__YOUR TASK__. Reproduce the data that follows in its entirety, character for character.
-------
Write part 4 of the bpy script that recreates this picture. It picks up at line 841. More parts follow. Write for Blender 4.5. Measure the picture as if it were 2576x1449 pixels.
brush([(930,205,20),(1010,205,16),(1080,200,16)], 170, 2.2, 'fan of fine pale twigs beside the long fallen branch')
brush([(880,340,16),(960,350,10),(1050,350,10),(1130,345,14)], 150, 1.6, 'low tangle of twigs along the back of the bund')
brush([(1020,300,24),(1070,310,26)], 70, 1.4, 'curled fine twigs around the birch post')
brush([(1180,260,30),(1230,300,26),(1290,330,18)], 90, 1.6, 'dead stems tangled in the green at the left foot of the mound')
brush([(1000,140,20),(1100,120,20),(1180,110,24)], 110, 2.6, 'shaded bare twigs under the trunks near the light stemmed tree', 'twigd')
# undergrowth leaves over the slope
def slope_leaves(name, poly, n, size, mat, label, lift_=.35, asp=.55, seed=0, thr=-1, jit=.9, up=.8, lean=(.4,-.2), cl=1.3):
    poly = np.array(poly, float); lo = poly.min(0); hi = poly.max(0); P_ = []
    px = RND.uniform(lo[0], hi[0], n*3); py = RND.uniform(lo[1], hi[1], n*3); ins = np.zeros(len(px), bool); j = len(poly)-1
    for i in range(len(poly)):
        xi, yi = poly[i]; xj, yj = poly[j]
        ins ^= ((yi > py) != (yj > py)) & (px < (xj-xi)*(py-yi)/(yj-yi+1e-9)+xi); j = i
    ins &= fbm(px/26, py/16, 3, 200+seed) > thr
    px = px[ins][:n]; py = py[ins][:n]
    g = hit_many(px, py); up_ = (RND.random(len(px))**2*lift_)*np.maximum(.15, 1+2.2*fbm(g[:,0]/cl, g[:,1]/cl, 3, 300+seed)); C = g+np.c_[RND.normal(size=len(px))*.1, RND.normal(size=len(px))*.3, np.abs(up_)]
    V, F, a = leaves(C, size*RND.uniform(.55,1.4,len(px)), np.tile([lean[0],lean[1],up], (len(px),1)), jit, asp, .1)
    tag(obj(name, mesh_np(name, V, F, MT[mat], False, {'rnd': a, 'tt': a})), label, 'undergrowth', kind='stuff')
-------
__RESPONSE TO THIS TASK__.
Write part 4 of the bpy script that recreates this picture. It picks up at line 841. More parts follow. Write for Blender 4.5. Measure the picture as if it were 2576x1449 pixels.
brush([(930,205,20),(1010,205,16),(1080,200,16)], 170, 2.2, 'fan of fine pale twigs beside the long fallen branch')
brush([(880,340,16),(960,350,10),(1050,350,10),(1130,345,14)], 150, 1.6, 'low tangle of twigs along the back of the bund')
brush([(1020,300,24),(1070,310,26)], 70, 1.4, 'curled fine twigs around the birch post')
brush([(1180,260,30),(1230,300,26),(1290,330,18)], 90, 1.6, 'dead stems tangled in the green at the left foot of the mound')
brush([(1000,140,20),(1100,120,20),(1180,110,24)], 110, 2.6, 'shaded bare twigs under the trunks near the light stemmed tree', 'twigd')
# undergrowth leaves over the slope
def slope_leaves(name, poly, n, size, mat, label, lift_=.35, asp=.55, seed=0, thr=-1, jit=.9, up=.8, lean=(.4,-.2), cl=1.3):
    poly = np.array(poly, float); lo = poly.min(0); hi = poly.max(0); P_ = []
    px = RND.uniform(lo[0], hi[0], n*3); py = RND.uniform(lo[1], hi[1], n*3); ins = np.zeros(len(px), bool); j = len(poly)-1
    for i in range(len(poly)):
        xi, yi = poly[i]; xj, yj = poly[j]
        ins ^= ((yi > py) != (yj > py)) & (px < (xj-xi)*(py-yi)/(yj-yi+1e-9)+xi); j = i
    ins &= fbm(px/26, py/16, 3, 200+seed) > thr
    px = px[ins][:n]; py = py[ins][:n]
    g = hit_many(px, py); up_ = (RND.random(len(px))**2*lift_)*np.maximum(.15, 1+2.2*fbm(g[:,0]/cl, g[:,1]/cl, 3, 300+seed)); C = g+np.c_[RND.normal(size=len(px))*.1, RND.normal(size=len(px))*.3, np.abs(up_)]
    V, F, a = leaves(C, size*RND.uniform(.55,1.4,len(px)), np.tile([lean[0],lean[1],up], (len(px),1)), jit, asp, .1)
    tag(obj(name, mesh_np(name, V, F, MT[mat], False, {'rnd': a, 'tt': a})), label, 'undergrowth', kind='stuff')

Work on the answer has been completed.